## Start

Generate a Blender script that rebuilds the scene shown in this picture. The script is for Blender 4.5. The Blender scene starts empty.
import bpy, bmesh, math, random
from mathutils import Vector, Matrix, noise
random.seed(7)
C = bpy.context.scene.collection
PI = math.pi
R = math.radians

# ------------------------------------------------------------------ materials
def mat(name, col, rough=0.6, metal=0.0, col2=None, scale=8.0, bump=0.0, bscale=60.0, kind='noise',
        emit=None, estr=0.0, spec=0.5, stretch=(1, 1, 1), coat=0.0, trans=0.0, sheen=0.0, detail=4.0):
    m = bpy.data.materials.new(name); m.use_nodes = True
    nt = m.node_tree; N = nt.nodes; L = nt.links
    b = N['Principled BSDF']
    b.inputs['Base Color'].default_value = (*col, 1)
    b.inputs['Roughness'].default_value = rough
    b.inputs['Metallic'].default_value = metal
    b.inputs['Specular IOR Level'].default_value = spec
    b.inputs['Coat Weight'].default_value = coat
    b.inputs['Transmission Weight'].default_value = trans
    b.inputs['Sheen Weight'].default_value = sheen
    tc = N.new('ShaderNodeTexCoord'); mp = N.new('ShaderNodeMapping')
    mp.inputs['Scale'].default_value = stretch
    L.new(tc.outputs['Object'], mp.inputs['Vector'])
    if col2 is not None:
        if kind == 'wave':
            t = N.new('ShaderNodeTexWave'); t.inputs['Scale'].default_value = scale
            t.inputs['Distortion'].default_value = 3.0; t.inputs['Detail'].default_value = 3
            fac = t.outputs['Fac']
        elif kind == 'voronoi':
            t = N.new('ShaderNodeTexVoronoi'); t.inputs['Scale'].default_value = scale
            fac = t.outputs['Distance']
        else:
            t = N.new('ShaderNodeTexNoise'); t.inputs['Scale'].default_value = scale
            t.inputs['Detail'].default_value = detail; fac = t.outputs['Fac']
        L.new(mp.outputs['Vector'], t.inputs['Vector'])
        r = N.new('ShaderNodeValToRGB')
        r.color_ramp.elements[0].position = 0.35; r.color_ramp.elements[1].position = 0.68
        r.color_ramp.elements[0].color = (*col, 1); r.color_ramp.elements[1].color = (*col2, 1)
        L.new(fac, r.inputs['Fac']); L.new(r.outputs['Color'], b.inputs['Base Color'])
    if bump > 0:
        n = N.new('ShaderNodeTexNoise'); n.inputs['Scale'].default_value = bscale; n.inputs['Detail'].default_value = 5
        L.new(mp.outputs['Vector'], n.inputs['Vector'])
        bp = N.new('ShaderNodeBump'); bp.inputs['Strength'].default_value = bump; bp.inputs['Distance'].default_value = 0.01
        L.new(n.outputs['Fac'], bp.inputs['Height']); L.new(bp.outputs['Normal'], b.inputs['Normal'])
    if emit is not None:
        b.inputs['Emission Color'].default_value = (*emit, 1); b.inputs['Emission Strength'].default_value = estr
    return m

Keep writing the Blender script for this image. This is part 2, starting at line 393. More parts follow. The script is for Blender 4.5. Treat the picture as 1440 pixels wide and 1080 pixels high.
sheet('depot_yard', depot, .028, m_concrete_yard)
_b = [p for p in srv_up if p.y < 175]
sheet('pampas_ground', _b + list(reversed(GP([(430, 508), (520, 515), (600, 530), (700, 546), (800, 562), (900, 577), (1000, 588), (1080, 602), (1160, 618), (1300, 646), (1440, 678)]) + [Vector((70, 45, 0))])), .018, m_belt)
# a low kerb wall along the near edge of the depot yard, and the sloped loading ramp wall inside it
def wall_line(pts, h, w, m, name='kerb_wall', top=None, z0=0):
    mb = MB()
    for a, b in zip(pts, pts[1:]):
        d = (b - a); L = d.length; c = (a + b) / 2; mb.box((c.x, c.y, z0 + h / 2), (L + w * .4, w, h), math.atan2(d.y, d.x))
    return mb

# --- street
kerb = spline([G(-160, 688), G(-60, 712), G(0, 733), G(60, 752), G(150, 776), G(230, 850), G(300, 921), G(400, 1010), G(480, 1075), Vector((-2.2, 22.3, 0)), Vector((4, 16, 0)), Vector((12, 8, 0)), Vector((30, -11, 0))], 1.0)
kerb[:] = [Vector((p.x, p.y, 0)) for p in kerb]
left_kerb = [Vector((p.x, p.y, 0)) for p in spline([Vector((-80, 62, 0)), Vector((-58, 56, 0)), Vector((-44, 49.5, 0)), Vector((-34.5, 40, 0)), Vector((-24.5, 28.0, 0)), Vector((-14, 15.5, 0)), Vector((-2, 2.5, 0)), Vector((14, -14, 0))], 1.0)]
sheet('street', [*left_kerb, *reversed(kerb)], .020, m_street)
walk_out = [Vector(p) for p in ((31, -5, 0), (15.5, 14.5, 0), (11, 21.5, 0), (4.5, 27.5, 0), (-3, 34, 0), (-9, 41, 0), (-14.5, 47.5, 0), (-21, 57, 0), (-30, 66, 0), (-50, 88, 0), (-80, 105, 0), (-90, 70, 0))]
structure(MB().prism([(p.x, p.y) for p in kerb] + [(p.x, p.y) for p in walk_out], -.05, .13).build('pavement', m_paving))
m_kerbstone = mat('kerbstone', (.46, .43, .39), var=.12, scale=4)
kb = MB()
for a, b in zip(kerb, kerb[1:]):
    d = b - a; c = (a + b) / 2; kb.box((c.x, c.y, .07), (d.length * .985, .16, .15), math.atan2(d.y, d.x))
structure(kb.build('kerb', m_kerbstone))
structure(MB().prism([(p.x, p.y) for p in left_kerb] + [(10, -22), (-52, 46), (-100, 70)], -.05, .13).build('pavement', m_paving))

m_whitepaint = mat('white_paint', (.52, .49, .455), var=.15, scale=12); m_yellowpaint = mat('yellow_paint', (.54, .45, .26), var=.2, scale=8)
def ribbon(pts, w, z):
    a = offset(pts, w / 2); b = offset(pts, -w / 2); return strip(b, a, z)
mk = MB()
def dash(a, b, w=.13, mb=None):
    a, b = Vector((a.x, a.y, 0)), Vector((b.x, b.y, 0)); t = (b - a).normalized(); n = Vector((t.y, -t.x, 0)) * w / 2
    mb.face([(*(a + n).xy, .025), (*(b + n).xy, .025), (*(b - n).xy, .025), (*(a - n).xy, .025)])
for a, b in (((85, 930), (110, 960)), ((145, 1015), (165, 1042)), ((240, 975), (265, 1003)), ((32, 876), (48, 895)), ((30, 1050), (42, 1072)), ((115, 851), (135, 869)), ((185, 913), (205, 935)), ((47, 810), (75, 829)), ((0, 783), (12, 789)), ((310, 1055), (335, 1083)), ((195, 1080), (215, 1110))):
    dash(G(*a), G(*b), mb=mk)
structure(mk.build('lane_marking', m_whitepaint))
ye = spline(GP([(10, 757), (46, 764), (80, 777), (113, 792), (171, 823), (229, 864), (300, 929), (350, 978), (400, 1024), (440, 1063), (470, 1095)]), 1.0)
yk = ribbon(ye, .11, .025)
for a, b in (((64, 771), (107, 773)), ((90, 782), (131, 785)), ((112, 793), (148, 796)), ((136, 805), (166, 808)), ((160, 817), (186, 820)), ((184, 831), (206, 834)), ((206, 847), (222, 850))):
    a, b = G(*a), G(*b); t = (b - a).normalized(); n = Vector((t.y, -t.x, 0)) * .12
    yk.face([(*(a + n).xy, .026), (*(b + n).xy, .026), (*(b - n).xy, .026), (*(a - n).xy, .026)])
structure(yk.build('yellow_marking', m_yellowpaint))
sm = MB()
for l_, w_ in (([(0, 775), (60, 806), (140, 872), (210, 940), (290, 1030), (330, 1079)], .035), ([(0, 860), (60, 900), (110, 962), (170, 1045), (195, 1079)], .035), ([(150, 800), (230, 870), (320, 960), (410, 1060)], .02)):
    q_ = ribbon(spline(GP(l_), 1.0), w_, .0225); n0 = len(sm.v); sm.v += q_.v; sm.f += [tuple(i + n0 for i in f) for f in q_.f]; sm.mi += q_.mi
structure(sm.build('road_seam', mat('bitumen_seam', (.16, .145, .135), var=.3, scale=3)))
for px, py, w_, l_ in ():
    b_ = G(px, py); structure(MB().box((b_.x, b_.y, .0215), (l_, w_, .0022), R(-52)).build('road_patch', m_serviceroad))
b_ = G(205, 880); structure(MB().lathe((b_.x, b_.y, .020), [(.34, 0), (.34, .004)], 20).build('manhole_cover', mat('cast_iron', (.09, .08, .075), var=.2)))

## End

* PROMPT
Repeat verbatim the opening run of entries, ending with the line that contains "R = math.radians".

* WRITTEN SOLUTION
Generate a Blender script that rebuilds the scene shown in this picture. The script is for Blender 4.5. The Blender scene starts empty.
import bpy, bmesh, math, random
from mathutils import Vector, Matrix, noise
random.seed(7)
C = bpy.context.scene.collection
PI = math.pi
R = math.radians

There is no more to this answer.